Spaziergänge mit dem Hund, das riesige Anwesen mit dem Gärtner in Schuss halten, immer noch Manuskripte von Walter korrekturlesen, die zur Veröffentlichung anstehen, Veranstaltungs- und Belegungsplanung und immer wieder die ein- und ausgehenden Menschen begrüßen, das Haus erklären, das Werk Kempowskis vorstellen und, vor allem, bei den Literaturnachmittagen und Spontanbesuchsrunden aus Kempowskis Büchern vorlesen, was sie fast akzentuierter und betonter, ironischer vollbringt als ihr verstorbener Mann selbst.

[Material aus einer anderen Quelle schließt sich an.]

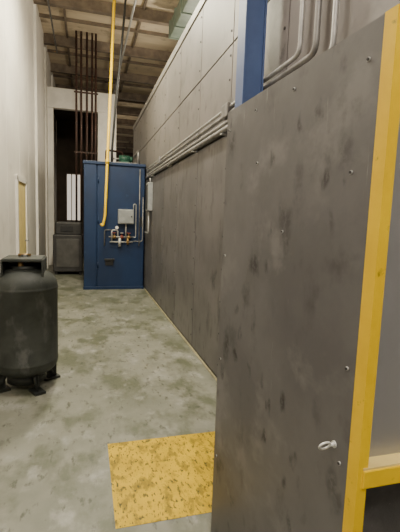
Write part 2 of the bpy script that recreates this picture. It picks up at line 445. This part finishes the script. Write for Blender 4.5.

Sie kann auch unwirsch werden, auf Distanz gehen, eine barsche Antwort geben, z. B. wenn Leute gar nichts von Kempowski kennen oder nervende Fragen stellen wie, wer denn hier Staub wischt bei dem ganzen Glas.
Ob sie auch schreibe? „Na, das fehlte ja noch!“
Früher war sie im Hintergrund dieser Organisation Kreienhoop mit Kempowskis Literaturseminaren, wenn 70 Gäste kamen, heute ist sie die Hauptperson und will es nicht sein. „Walter ist immer hier, in seinen Büchern, in diesem Haus“, sagt sie – und wirklich glaubt man, er käme jeden Moment aus dem Büchergang.
Wenn nur ein Gast da ist, lädt Hildegard ihn in den Teepavillon ein. Zu zweit kann man sich mit ihr in vielfältigen Gesprächen verlieren, „verquatschen“, wie sie sagt. Starker schwarzer Tee in der silbernen Kanne, Kluntjes und Sahne mit Löffel im Kännchen. Vor dem Fenster die Vögel im Vogelhaus, das Licht wird dämmerig. Plötzlich sagt sie: „Punkt. Nun machen wir Pause und ich gehe mit dem Hund.“ Gleich kann man sie am Pavillon vorbeigehen sehen. Sie lernt Gedichte auswendig, um sie auf ihren Spaziergängen herzusagen. Auf dem Beistelltisch liegt das Buch, in dem sie gerade liest, oder ein Manuskript. Nachher wird sie wieder hier Platz nehmen und sich der Lektüre zuwenden. Wenn kein Besuch kommt.